At least one additional factor is required for an inference of intent to deliver. 68 Wn. App. at 484. In this case, we exclude from consideration the State's argument that Hagler's nervousness, his giving a false name and his flight show consciousness of guilt and therefore provide further evidence from which the factfinder could infer intent to deliver. These facts beg the question of which of the two possible crimes Hagler felt guilty about — do his actions show that he knew he possessed cocaine or that he knew he intended to deliver it? The additional factor must be suggestive of sale as opposed to mere possession in order to provide substantial corroborating evidence of intent to deliver.

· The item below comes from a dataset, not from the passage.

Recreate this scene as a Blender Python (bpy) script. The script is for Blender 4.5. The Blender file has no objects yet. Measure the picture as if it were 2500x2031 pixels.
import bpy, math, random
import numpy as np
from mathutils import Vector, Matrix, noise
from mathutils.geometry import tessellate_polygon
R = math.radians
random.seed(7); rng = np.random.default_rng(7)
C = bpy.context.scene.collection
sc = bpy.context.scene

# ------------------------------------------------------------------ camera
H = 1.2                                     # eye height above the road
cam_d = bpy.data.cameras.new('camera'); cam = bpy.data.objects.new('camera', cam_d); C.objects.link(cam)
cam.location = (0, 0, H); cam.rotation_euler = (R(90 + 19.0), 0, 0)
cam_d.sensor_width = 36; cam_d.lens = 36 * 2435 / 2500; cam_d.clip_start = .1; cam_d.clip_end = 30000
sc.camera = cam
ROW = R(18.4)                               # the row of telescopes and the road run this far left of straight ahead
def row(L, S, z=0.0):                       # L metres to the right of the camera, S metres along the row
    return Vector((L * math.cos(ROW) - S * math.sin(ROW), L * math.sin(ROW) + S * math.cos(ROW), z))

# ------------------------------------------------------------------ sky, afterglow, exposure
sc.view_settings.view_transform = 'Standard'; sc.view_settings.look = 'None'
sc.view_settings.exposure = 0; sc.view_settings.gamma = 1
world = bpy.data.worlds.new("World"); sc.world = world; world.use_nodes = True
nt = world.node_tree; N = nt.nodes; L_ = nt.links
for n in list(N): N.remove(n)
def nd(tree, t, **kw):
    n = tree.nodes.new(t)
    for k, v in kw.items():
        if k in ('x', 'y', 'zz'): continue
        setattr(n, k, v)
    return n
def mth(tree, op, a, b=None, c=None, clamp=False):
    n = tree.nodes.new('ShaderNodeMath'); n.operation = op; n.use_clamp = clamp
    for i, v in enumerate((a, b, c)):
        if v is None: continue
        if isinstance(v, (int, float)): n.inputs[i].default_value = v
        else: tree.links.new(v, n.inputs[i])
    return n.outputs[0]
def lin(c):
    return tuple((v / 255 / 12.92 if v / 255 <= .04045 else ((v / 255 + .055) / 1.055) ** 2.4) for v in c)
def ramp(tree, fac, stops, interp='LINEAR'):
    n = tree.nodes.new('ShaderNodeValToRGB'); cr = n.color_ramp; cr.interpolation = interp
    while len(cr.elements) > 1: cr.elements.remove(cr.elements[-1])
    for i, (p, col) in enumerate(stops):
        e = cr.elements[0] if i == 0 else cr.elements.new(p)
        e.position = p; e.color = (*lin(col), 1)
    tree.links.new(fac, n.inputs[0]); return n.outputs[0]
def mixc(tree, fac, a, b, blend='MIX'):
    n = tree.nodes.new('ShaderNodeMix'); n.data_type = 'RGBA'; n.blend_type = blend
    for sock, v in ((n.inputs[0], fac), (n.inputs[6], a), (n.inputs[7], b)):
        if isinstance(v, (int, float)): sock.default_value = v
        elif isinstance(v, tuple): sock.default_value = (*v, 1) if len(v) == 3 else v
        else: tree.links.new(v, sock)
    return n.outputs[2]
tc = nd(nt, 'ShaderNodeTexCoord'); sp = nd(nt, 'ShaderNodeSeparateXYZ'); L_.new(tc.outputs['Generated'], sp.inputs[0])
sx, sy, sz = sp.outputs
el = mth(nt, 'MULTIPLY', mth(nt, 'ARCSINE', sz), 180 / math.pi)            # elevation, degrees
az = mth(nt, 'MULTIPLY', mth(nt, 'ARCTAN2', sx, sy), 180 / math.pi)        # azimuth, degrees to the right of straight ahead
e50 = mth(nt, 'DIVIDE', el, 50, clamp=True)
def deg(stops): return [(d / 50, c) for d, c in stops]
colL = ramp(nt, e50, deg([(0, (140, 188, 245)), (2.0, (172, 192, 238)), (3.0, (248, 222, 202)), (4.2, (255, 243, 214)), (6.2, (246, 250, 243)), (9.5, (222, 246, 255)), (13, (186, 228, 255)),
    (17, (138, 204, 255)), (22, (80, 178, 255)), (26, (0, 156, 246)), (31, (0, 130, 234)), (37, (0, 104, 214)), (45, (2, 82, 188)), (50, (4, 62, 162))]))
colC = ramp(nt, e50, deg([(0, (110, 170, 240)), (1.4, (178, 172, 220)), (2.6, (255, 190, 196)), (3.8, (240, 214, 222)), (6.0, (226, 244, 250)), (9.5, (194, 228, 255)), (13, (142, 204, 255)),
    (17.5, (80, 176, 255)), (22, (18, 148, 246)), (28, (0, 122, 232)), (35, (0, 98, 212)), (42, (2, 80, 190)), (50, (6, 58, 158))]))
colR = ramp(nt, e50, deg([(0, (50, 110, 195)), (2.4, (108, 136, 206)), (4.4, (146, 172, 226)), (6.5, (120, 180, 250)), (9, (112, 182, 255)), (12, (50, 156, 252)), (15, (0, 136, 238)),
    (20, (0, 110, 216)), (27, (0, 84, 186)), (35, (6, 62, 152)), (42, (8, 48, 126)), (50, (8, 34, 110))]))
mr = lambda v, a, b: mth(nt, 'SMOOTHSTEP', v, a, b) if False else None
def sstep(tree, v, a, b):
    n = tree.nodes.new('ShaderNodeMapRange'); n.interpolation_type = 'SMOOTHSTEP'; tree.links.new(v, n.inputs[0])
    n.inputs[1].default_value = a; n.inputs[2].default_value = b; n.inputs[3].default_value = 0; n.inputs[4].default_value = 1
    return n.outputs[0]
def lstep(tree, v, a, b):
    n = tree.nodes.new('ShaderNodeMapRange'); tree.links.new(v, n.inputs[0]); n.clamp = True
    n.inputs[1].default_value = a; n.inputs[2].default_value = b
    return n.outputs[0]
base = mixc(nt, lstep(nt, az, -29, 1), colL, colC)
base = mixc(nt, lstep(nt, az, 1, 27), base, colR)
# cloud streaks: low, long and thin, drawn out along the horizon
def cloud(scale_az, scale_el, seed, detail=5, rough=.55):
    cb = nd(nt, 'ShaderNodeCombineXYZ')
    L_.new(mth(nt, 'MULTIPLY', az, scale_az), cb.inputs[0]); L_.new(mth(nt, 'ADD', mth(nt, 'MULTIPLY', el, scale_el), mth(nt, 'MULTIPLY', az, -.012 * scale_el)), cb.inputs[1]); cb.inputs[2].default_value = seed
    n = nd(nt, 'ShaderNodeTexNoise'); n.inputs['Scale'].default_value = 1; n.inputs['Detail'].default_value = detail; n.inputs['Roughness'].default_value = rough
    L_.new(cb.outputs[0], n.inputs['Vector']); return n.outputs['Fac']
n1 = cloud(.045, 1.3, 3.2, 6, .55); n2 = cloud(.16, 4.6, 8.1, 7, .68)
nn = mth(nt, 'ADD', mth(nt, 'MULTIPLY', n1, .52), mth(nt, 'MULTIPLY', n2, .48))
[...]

We have allowed the inference of intent to deliver to be drawn where the defendant possessed drugs along with a gram scale and $850 in cash. State v. Lane, 56 Wash. App. 286, 297-98, 786 P.2d 277 (1989). Here, accompanying the possession of 24 rocks of cocaine, the additional element suggestive of sale is the sum of $342 in the hands of a juvenile. The inference from that much cash provided circumstantial evidence for the trial court to weigh in deciding that the State had met its burden of proof.

Circumstantial evidence is no less reliable than direct evidence; specific criminal intent may be inferred from circumstances as a matter of logical probability.

State v. Zamora, 63 Wash. App. 220, 223, 817 P.2d 880 (1991).

*237 Viewing the amount of drugs and cash possessed by a juvenile in the light most favorable to the State, a rational trier of fact could find beyond a reasonable doubt that Hagler possessed the cocaine with intent to deliver. Accordingly, we affirm.

PEKELIS, A.C.J., and AGID, J., concur.